Falmouth, Nova Scotia

Falmouth and area was known as Pisiquid by the Acadians. Having migrated from Port Royal (current day Annapolis Royal), the Acadians first settled the area in the early 1680s as the 1686 census lists a number of families on well established farms utilizing productive dyked fields.During Queen Anne’s War, in response to the French Raid on Deerfield, Massachusetts, in the Raid on Pisiquid (1704), Benjamin Church burned the many villages of the two parishes (Ste. Famille and Notre Dame de l’Assumption) that made up the district to the ground and took prisoners to Boston. One of these prisoners was Acadian leader Noel Doiron. As with the other Acadian districts of the Bay of Fundy region the Acadians of Piziquid were deported in the fall of 1755.

By 1760 the land left vacant by the deportation of the Acadians began to be resettled by New England Planters. Amongst these new settlers was a young Henry Alline, who in the 1770s would start a Great Awakening religious revival. His New Lights ideas and followers quickly spread across the region and into northeastern New England.

Falmouth is home to Avon Valley Greenhouses, Sainte-Famille Wines, the Avon Valley Golf & Country Club, numerous farms and several small businesses. Falmouth District Elementary School is also located in Falmouth. The village is located exactly halfway between the North Pole and the Equator.

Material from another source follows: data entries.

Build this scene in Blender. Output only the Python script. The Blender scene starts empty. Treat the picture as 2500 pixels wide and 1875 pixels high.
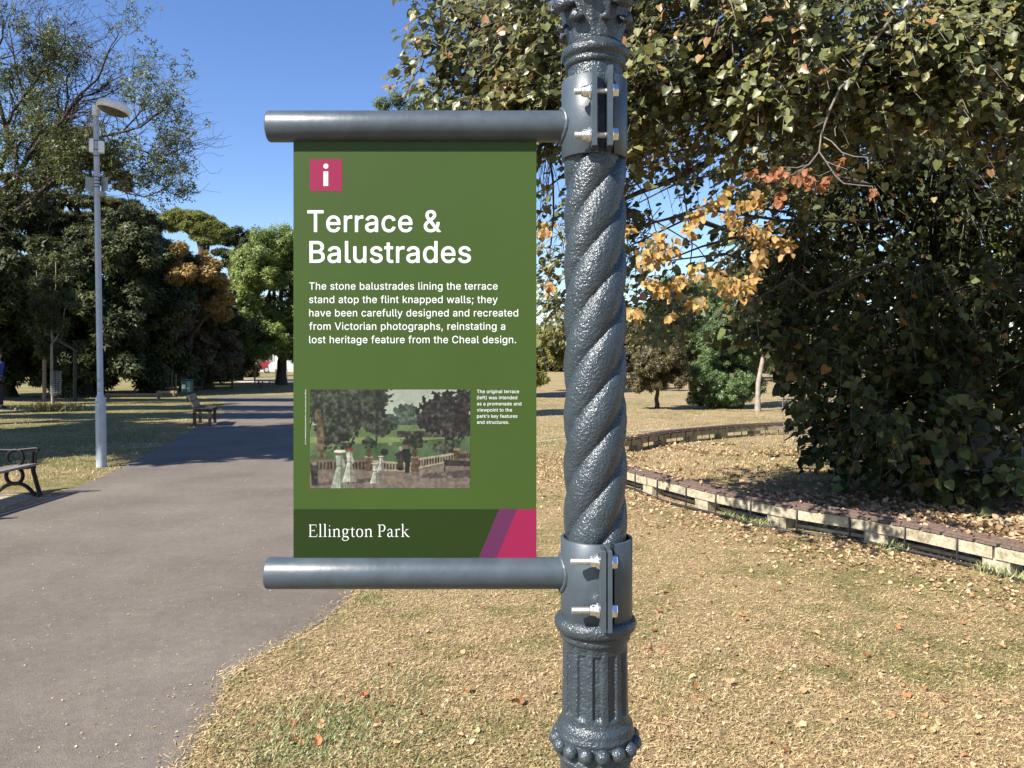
import bpy, math, random, json
import numpy as np
from mathutils import Vector, Matrix, noise as mnoise
from mathutils.geometry import tessellate_polygon

random.seed(7); RNG = np.random.default_rng(7)
R = math.radians
sc = bpy.context.scene
COL = sc.collection

# ------------------------------------------------------------------ camera, sky, sun, exposure
F, HZ, EYE = 1900.0, 870.0, 1.6          # focal length and horizon row of the 2500 px photo, eye height (m)
cd = bpy.data.cameras.new('camera'); cam = bpy.data.objects.new('camera', cd); COL.objects.link(cam)
cd.sensor_fit = 'HORIZONTAL'; cd.sensor_width = 36; cd.lens = 36 * F / 2500
cd.shift_y = -(937.5 - HZ) / 2500
cd.clip_start = .05; cd.clip_end = 2000
cam.location = (0, 0, EYE); cam.rotation_euler = (R(90), 0, 0)
sc.camera = cam
SUN_EL, SUN_AZ = 41.0, 52.0               # azimuth: degrees to the left of straight behind the camera
ce = math.cos(R(SUN_EL))
SUN = Vector((-math.sin(R(SUN_AZ)) * ce, -math.cos(R(SUN_AZ)) * ce, math.sin(R(SUN_EL))))
w = bpy.data.worlds.new('World'); sc.world = w; w.use_nodes = True
nt = w.node_tree; nt.nodes.clear()
sky = nt.nodes.new('ShaderNodeTexSky'); sky.sky_type = 'NISHITA'; sky.sun_disc = False
sky.sun_elevation = R(SUN_EL); sky.sun_rotation = math.atan2(SUN.x, SUN.y)
sky.air_density = 1.0; sky.dust_density = .3; sky.ozone_density = 3.0
bg = nt.nodes.new('ShaderNodeBackground'); bg.inputs[1].default_value = .085
wo = nt.nodes.new('ShaderNodeOutputWorld')
hs_ = nt.nodes.new('ShaderNodeHueSaturation'); hs_.inputs['Hue'].default_value = .512; hs_.inputs['Saturation'].default_value = 1.16; hs_.inputs['Value'].default_value = 1.08
nt.links.new(sky.outputs[0], hs_.inputs['Color']); nt.links.new(hs_.outputs[0], bg.inputs[0]); nt.links.new(bg.outputs[0], wo.inputs[0])
sd = bpy.data.lights.new('sun', 'SUN'); sd.energy = 5.0; sd.angle = R(.5); sd.color = (1, .95, .86)
so = bpy.data.objects.new('sun', sd); COL.objects.link(so)
so.rotation_euler = SUN.to_track_quat('Z', 'Y').to_euler()
sc.view_settings.view_transform = 'Standard'; sc.view_settings.look = 'None'
sc.view_settings.gamma = 1; sc.view_settings.use_curve_mapping = False
sc.view_settings.exposure = 1.15
sc.cycles.max_bounces = 6; sc.cycles.transparent_max_bounces = 6

# ------------------------------------------------------------------ helpers
def G(px, py, z=0.0):
    d = F * (EYE - z) / (py - HZ)
    return Vector(((px - 1250) / F * d, d, z))
def P(px, py, d):
    return Vector(((px - 1250) / F * d, d, EYE - (py - HZ) / F * d))

def tag(o, label=None, cat=None, group=None, kind=None):
    if label: o['label'] = label
    if cat: o['category'] = cat
    if group: o['group'] = group
    if kind: o['kind'] = kind
    return o
def empty(name, loc=(0, 0, 0), label=None, cat=None, group=None):
    o = bpy.data.objects.new(name, None); COL.objects.link(o); o.location = loc
    o.empty_display_size = .1
    return tag(o, label, cat, group)
def link(name, me, parent=None, mat=None):
    o = bpy.data.objects.new(name, me); COL.objects.link(o)
    if mat is not None and not me.materials: me.materials.append(mat)
    if parent is not None:
        o.parent = parent
        # geometry is written in world coordinates; things stand at their Empty
        p = parent; off = Vector((0, 0, 0))
        while p is not None:
            off += p.location; p = p.parent
        o.location = -off
    return o

def npmesh(name, V, Fc, mat, parent=None, smooth=False, tint=None, cols=None):
    me = bpy.data.meshes.new(name)
    V = np.asarray(V, np.float32); Fc = np.asarray(Fc, np.int32)
    k = Fc.shape[1]
    me.vertices.add(len(V)); me.vertices.foreach_set('co', V.ravel())
    me.loops.add(Fc.size); me.loops.foreach_set('vertex_index', Fc.ravel())
    me.polygons.add(len(Fc)); me.polygons.foreach_set('loop_start', np.arange(0, Fc.size, k, dtype=np.int32))
    if smooth: me.polygons.foreach_set('use_smooth', np.ones(len(Fc), bool))
    me.update(calc_edges=True)
    if tint is not None:
        a = me.attributes.new('tint', 'FLOAT', 'POINT'); a.data.foreach_set('value', np.asarray(tint, np.float32))
    if cols is not None:
        a = me.color_attributes.new('print', 'FLOAT_COLOR', 'POINT'); a.data.foreach_set('color', np.asarray(cols, np.float32).ravel())
    return link(name, me, parent, mat)

class MB:
    def __init__(s): s.v = []; s.f = []; s.sm = []
    def add(s, vs, fs, smooth=False):
        b = len(s.v); s.v += [tuple(v) for v in vs]; s.f += [tuple(i + b for i in f) for f in fs]; s.sm += [smooth] * len(fs); return s
    def box(s, c, size, M=None, bev=0.0):
        x, y, z = [a / 2 for a in size]; c = Vector(c)
        if bev <= 0:
            vs = [Vector((i * x, j * y, k * z)) for i in (-1, 1) for j in (-1, 1) for k in (-1, 1)]
            fs = [(0, 1, 3, 2), (4, 6, 7, 5), (0, 4, 5, 1), (2, 3, 7, 6), (0, 2, 6, 4), (1, 5, 7, 3)]
        else:
            b = min(bev, x * .9, y * .9, z * .9); vs = []; fs = []
            o = [(-1, -1), (1, -1), (1, 1), (-1, 1)]
            def ring(ex, ey, zz):
                r = []
                for (i, j) in o:
                    r.append(Vector((i * ex, j * ey, zz)))
                return r
            L = [ring(x - b, y - b, -z), ring(x, y, -z + b), ring(x, y, z - b), ring(x - b, y - b, z)]
            for r in L: vs += r
            for q in range(3):
                for k in range(4): fs.append((q * 4 + k, q * 4 + (k + 1) % 4, q * 4 + 4 + (k + 1) % 4, q * 4 + 4 + k))
            fs += [(3, 2, 1, 0), (12, 13, 14, 15)]
        if M is not None: vs = [M @ v for v in vs]
        return s.add([v + c for v in vs], fs)
    def tube(s, pts, rad, seg=10, caps=True, smooth=True, flat=1.0):
        pts = [Vector(p) for p in pts]; n = len(pts)
        if not hasattr(rad, '__len__'): rad = [rad] * n
        T = [(pts[min(i + 1, n - 1)] - pts[max(i - 1, 0)]).normalized() for i in range(n)]
        a = T[0].orthogonal().normalized() if abs(T[0].z) > .9 else T[0].cross(Vector((0, 0, 1))).normalized()
        vs = []
        for i in range(n):
            a = (a - T[i] * a.dot(T[i])).normalized(); b = T[i].cross(a)
            for k in range(seg):
                t = 2 * math.pi * k / seg
                vs.append(pts[i] + (a * math.cos(t) + b * math.sin(t) * flat) * rad[i])
        fs = [(i * seg + k, i * seg + (k + 1) % seg, (i + 1) * seg + (k + 1) % seg, (i + 1) * seg + k) for i in range(n - 1) for k in range(seg)]
        s.add(vs, fs, smooth)
        if caps: s.add(vs[:seg][::-1], [tuple(range(seg))]); s.add(vs[-seg:], [tuple(range(seg))])
        return s
    def lathe(s, prof, c=(0, 0, 0), seg=32, fn=None, M=None, smooth=True):
        c = Vector(c); vs = []
        for (r, z) in prof:
            for k in range(seg):
                t = 2 * math.pi * k / seg; rr = r if fn is None else fn(r, z, t)
                v = Vector((rr * math.sin(t), -rr * math.cos(t), z))
                vs.append((M @ v if M is not None else v) + c)
        n = len(prof)
        fs = [(i * seg + k, i * seg + (k + 1) % seg, (i + 1) * seg + (k + 1) % seg, (i + 1) * seg + k) for i in range(n - 1) for k in range(seg)]
        return s.add(vs, fs, smooth)
    def poly(s, pts, y):
        """flat filled outline(s) in the x/z plane facing -y"""
        loops = [[Vector((x, y, z)) for x, z in l] for l in pts]
        tri = tessellate_polygon(loops); vs = [v for l in loops for v in l]
        fs = []
        for t in tri:
            a, b, c = [vs[i] for i in t]
            fs.append(tuple(t) if (b - a).cross(c - a).y < 0 else tuple(reversed(t)))
        return s.add(vs, fs)
    def build(s, name, mat, parent=None):
        me = bpy.data.meshes.new(name); me.from_pydata(s.v, [], s.f); me.polygons.foreach_set('use_smooth', s.sm); me.update()
        return link(name, me, parent, mat)

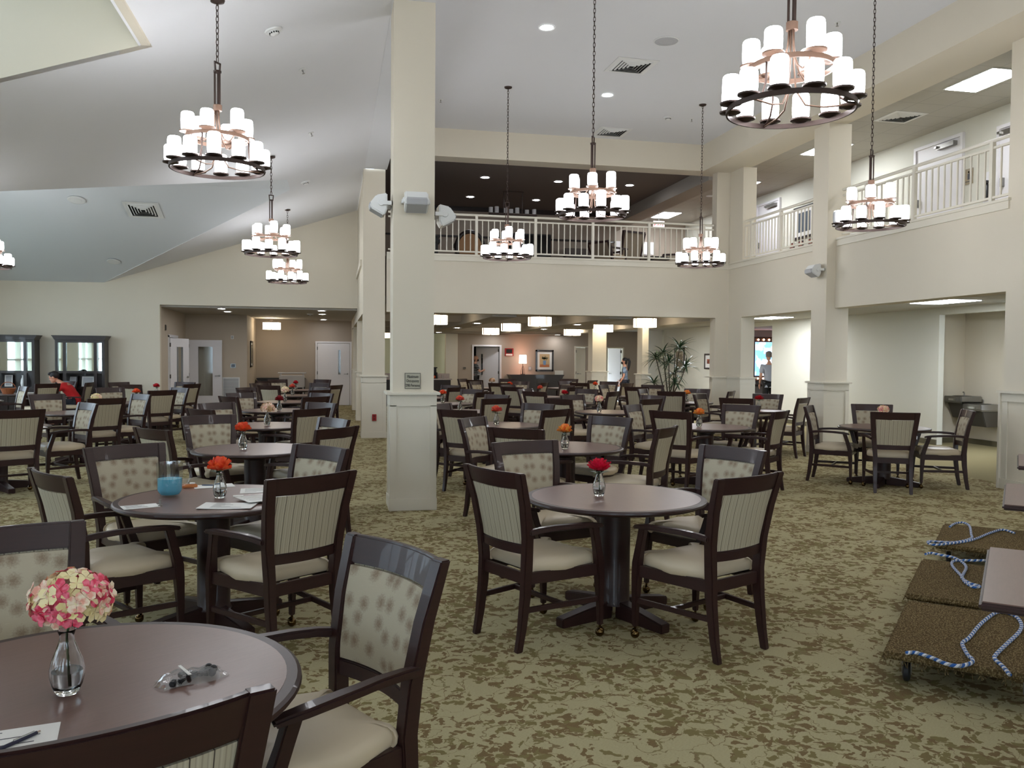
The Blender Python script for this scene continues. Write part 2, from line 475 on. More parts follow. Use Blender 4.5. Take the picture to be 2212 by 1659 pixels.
# clerestory well near the camera
cw = MB()
for ya, yb in ((8.5, 8.6), (4.4, 4.5)):
    cw.prism([(-5.6, SZ(-5.6)), (-1.67, SZ(-1.67)), (-1.67, 7.2), (-5.6, 7.2)], 'y', ya, yb)
cw.box(-1.77, -1.67, 4.5, 8.5, 4.48, 7.2); cw.box(-5.6, -5.5, 4.5, 8.5, 3.23, 4.6); cw.box(-5.6, -5.5, 4.5, 8.5, 6.6, 7.2)
struct('wall_clerestory', cw, m_wall)
struct('ceiling_clerestory', MB().box(-5.6, -1.67, 4.4, 8.6, 7.2, 7.3), m_ceil)
o = struct('window_12', MB().box(-5.58, -5.5, 6.44, 6.56, 4.6, 6.6).box(-5.58,-5.5,4.5,8.5,5.55,5.62), m_trim)
MB().box(-5.56, -5.55, 4.5, 8.5, 4.6, 6.6).build('pane', m_pane, o)
# hall ceiling, beams
struct('ceiling_hall', MB().box(.58, 7.9, YB0, YB+.1, 6.13, 6.25), m_ceil)
bm_ = MB().box(.6, 1.03, YB0, YB, 5.255, 6.13)
struct('beam_aisle', bm_, m_ceil)
struct('beam_hall', MB().box(7.66, 8.47, YB0, YB+.45, 5.58, 6.13).box(1.0, 7.66, YB, YB+.45, 5.58, 6.13), m_wall)
# back face: band under the balcony
struct('wall_rear_band', MB().box(1.03, 8.294, YB, YB+.25, 2.485, 3.64), m_wall)
struct('wall_rear_corner', MB().box(7.99, 8.294, YB, YB+.25, 0, 2.485).box(8.0, 8.6, YB+.02, YB+.25, 3.64, 5.58), m_wall)
rb = MB().box(8.294, 8.594, 9.15, YB+.25, 2.485, 3.64).box(8.294, 8.594, 16.2, YB, 0, 2.485).box(8.294,8.594, 16.2, YB, 3.64, 5.58)
struct('wall_right_band', rb, m_wall)
struct('wall_right', MB().box(8.294, 8.6, YB0, 9.15, 0, 5.58), m_wall)
# fascia trim at balcony floor level
ft = MB()
ft.box(1.03, 8.27, YB-.025, YB+.1, 3.52, 3.62).box(1.03, 8.25, YB-.045, YB+.1, 3.62, 3.655)
ft.box(8.27, 8.4, 13.36, YB-.02, 3.52, 3.62).box(8.25, 8.4, 13.36, YB-.02, 3.62, 3.655)
ft.box(8.27, 8.4, 9.12, 12.8, 3.52, 3.62).box(8.25, 8.4, 9.1, 12.8, 3.62, 3.655)
struct('trim_1', ft, m_trim)
def wainscot(mb, x0, x1, y0, y1, face_x=True):
    pass
def column(x0, x1, y0, y1, top, label, capz=1.205, low=.03):
    o = struct('column', MB().box(x0, x1, y0, y1, 1.2, top), m_wall, label=label)
    d = low
    MB().box(x0-d+.012, x1+d-.012, y0-d+.012, y1+d-.012, 0, 1.21).build('wainscot_panel', m_trim, o)
    s = MB()                                     # stiles and rails standing proud of the panel
    for xx in (x0-d, x1+d-.07): 
        for yy in (y0-d, y1+d-.07): s.box(xx, xx+.07, yy, yy+.07, .12, 1.1)
    s.box(x0-d, x1+d, y0-d, y1+d, 1.085, 1.205)
    s.build('wainscot_frame', m_trim, o, bevel=.003)
    c = MB().box(x0-d-.035, x1+d+.035, y0-d-.035, y1+d+.035, 1.205, 1.235)
    c.build('cap_rail', m_trim, o, bevel=.006)
    MB().box(x0-d-.006, x1+d+.006, y0-d-.006, y1+d+.006, 0, .125).build('baseboard', m_trim, o, bevel=.004)
    return o
column(.607, 1.033, 8.81, 9.24, 5.26, 'tall cream column standing alone with the occupancy sign')
column(.58, 1.003, 16.81, 17.24, 5.26, 'cream column with the red outlet at the balcony end')
column(.6, 1.0, 21.37, 21.8, 2.49, 'cream column beside the vestibule opening')
column(.6, 1.0, 25.63, 26.06, 2.49, 'cream column deep in the vestibule arcade')
column(8.13, 8.55, 12.86, 13.31, 5.58, 'cream column halfway along the right balcony')
column(7.31, 7.73, 23.32, 23.74, 2.45, 'cream column in the rear dining area before the doors')
column(7.4, 7.56, 19.55, 19.9, 2.45, 'slim cream column beside the potted dracaena')
# low wainscot on wall ends
wt = MB()
for a in ((8.26, 8.3, 4.0, 9.17, 0, .125), (8.27, 8.3, 4., 9.16, 1.1, 1.205), (8.23, 8.62, 4., 9.2, 1.205, 1.235), (8.28, 8.3, 9.06, 9.16, .12, 1.1), (8.25,8.62,9.15,9.18,0,1.205),
          (7.93, 8.3, YB-.03, YB, 0, 1.205), (7.9, 8.3, YB-.06, YB+.3, 1.205, 1.235), (8.262, 8.6, 16.14, YB, 0, 1.205), (8.23, 8.63, 16.1, YB, 1.205, 1.235), (8.25,8.6,16.13,YB,0,.125), (8.255,8.6,16.135,YB,1.1,1.2)):
    wt.box(*a)
struct('trim_2', wt, m_trim)
# partition between aisle and the room under the balcony
struct('wall_partition', MB().box(.6, 1.0, YB+.46, 28.2, 2.49, 3.6).box(.6, 1.0, YB+.46, YW, 3.6, 5.25).box(.6,1.0,28.0,30,0,2.49), m_wall)
struct('trim_3', MB().box(.56, .6, 18.2, 21.4, 3.52, 3.65), m_trim)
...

With the town of Windsor close by, there is no shortage of activities or things to do in the area.

 

Here are just a few points of interest:
• ONTREE Fun & Adventure Park
• Haliburton House Museum (home to the Windsor Hockey Heritage Centre)
• Ski Martock
• Dill’s Giant Atlantic Pumpkin Farm
• Fort Edward National Historic Site
• Dakeyne Farm Sunflower Maze, a visual feast for the eyes in the Summer.